Summer is usually the peak season for traffic to fishing websites, and GoFISHn is no exception. In June, GoFISHn saw almost 234,000 visits from 177,000 unique visitors, according to Google Analytics. Those numbers are a 3.5x improvement over the same month last year. GoFISHn's best day last in June saw 12,900 visits, which is more than 4x our best day in June 2010.
Where did all that traffic come from? Google was our top referrer, and Facebook second, which is no surprise. GoFISHn was built with Google in mind, and our 170,000 fan Facebook page drives lots of traffic. But the third biggest source of traffic is direct -- folks who type in the GoFISHn url or bookmark the site. That number reached 27,000 in June and marks a 5x increase over last year. Clearly the GoFISHn brand is taking hold. All told, GoFISHn saw traffic from 1,371 "all sources and mediums" last month. Here's the breakdown for the top seven sources (m.facebook.com is Facebook on a mobile device.)
GoFISHn also reached some additional important milestones. The GoFISHn blog on GoFISHn crossed the 100,000 "likes" threshold, and the GoFISHn Score program had its first big winner, Captain Paul Peluso, whose great profile on GoFISHn reached 5,000 likes, and he won a free trip with his choice of GoFISHn's big list of guides. (That's Paul in picture at the top of the post. No wonder he is smiling!)
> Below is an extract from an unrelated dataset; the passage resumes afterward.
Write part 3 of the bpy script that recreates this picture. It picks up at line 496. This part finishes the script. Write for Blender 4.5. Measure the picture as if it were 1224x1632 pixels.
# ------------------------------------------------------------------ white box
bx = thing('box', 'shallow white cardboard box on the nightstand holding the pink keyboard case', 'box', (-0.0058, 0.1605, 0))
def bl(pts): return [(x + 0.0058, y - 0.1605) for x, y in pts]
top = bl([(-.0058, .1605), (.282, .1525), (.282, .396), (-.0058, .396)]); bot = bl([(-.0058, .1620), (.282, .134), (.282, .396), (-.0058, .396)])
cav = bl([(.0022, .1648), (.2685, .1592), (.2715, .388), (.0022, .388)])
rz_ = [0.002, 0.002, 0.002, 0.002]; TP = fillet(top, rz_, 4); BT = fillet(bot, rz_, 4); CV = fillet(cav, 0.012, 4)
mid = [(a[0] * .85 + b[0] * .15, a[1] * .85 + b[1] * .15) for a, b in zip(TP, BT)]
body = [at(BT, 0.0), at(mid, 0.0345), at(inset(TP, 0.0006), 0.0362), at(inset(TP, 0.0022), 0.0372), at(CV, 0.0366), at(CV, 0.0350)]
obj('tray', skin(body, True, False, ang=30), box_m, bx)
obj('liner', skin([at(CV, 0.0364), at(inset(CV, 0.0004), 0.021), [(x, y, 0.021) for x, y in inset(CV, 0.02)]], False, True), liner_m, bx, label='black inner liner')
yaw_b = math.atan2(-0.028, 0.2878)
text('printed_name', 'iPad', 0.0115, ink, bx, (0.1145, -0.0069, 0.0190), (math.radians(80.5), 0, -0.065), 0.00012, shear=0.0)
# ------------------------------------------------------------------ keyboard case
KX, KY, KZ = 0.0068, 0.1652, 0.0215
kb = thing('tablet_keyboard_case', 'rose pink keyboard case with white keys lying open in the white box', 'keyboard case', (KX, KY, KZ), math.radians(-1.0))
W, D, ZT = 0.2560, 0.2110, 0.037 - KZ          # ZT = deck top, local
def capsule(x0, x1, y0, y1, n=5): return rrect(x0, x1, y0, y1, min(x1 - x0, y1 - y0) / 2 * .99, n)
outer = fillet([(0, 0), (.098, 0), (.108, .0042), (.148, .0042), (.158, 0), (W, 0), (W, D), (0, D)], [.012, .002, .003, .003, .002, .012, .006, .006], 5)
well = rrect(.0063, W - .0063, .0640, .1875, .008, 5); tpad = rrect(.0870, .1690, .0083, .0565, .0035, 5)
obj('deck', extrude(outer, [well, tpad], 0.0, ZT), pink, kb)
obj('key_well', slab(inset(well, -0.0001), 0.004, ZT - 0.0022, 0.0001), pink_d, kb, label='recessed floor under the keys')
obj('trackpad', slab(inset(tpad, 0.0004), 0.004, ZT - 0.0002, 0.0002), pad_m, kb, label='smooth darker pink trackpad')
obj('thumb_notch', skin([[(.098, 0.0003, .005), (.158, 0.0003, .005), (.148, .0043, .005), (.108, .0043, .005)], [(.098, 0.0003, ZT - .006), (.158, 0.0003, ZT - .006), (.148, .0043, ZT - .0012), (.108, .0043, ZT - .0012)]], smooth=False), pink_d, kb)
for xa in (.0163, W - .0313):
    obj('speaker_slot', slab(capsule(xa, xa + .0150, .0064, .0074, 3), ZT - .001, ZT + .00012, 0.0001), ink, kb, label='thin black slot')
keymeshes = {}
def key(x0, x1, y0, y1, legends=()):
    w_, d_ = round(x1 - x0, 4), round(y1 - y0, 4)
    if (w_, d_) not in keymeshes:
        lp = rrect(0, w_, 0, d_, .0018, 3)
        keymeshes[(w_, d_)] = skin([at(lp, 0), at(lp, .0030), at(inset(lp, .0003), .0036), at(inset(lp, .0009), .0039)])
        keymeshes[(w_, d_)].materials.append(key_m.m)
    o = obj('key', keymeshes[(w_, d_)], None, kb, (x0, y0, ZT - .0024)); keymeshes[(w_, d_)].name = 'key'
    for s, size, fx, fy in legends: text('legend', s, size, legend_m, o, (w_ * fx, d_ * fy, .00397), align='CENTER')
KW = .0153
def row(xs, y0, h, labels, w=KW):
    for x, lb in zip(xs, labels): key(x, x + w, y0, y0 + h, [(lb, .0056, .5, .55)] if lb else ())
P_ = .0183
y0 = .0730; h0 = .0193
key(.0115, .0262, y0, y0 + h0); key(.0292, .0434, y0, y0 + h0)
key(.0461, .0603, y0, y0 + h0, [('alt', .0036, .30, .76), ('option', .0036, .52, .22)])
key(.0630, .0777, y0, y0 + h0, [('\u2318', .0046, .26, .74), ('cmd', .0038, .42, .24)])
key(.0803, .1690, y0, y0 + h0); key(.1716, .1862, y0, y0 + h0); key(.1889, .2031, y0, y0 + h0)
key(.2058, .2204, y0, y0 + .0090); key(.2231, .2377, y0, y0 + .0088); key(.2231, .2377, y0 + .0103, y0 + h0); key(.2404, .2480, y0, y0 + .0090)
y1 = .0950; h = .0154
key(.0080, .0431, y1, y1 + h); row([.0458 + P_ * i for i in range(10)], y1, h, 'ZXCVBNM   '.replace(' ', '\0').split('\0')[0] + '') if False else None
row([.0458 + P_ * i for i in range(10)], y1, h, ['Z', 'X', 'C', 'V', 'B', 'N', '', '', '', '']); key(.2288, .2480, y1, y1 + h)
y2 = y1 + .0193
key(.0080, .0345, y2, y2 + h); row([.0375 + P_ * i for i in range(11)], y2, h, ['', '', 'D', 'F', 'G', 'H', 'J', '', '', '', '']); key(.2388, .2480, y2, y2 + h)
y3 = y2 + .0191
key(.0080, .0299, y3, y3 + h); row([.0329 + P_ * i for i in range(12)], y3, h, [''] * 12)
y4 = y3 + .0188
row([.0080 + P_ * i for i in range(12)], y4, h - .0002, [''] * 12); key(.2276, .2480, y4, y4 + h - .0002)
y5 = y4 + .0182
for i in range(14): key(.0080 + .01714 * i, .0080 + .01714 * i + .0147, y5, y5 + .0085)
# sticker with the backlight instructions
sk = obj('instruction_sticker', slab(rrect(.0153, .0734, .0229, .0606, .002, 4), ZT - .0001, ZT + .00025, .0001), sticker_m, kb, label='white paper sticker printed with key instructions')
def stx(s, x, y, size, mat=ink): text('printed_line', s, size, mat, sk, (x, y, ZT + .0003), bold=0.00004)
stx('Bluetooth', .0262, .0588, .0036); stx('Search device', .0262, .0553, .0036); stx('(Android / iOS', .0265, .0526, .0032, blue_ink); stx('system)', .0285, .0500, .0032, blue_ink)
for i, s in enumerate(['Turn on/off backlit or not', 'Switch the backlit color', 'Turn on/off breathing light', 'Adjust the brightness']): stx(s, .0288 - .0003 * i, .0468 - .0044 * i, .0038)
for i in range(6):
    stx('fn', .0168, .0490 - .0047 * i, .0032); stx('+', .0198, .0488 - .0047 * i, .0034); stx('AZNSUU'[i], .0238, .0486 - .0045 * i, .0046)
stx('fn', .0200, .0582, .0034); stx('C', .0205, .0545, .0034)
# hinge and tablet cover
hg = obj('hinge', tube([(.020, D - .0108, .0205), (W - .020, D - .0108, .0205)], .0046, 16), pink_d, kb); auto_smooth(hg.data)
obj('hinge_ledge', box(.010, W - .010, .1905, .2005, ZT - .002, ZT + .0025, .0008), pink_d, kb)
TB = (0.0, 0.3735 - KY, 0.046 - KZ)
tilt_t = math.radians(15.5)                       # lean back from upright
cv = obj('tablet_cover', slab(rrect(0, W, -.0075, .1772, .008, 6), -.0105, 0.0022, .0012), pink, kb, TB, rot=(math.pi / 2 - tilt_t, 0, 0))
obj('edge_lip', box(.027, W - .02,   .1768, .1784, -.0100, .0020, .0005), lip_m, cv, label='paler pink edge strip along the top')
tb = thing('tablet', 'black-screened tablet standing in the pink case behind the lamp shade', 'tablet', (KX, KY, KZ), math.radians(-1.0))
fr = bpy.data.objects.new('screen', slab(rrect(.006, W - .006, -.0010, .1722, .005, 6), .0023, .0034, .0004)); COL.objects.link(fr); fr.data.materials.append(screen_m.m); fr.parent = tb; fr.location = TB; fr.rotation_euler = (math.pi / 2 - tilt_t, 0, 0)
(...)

What does GoFISHn's success to date tell us? First off, our big bet on user-generated content is on the money. Every day members post pictures, video and fishing reports -- sometimes their own pictures and reports and sometimes content they found online.
To date, we've had nearly 11,000 posts. The content is fantastically varied and unpredictable, which is what readers clearly love. To get an idea of the all-time most popular posts on GoFISHn, click here. An everyday fishing report from a Florida skipper, an Alaska guide, or a Wyoming fly guide with a talent for video, can see hundreds of pageviews and dozens of "likes" in hours, and stories and pictures about amazing fish, like a record blue cat, can explode with thousands of pageviews in hours.
The variety only starts there. Who knew that crime stories, like abalone poaching, would be such big hits? Humor is another category where GoFISHn has found a deep well of great material, like this crazy Asia carp stunt, and readers are also eager to take in anything from the natural science perspective, like the latest on cookie cutter sharks or the gender-bending behavior of wrasse, or spectacular nature photography and video, like this BBC video of a bald eagle taking a salmon. The sensational, which often seems to come from Australia for some reason, is always a sure bet, like this amazing picture of a saltwater croc in Australia grappling with a sea turtle or another croc taking a bite out of a tough Aussie dentist angler.
In other words, there is a huge abundance of highly entertaining, original fishing content published on the Web every day, and GoFISHn members do a great job of finding it for everyone to enjoy. Fishing magazines and cable channels are great fun, but their professional content model does not compete with the true-life experiences and digitally captured imagery that countless anglers post everyday. GoFISHn is well on the way to becoming the destination of choice for all that fishing media.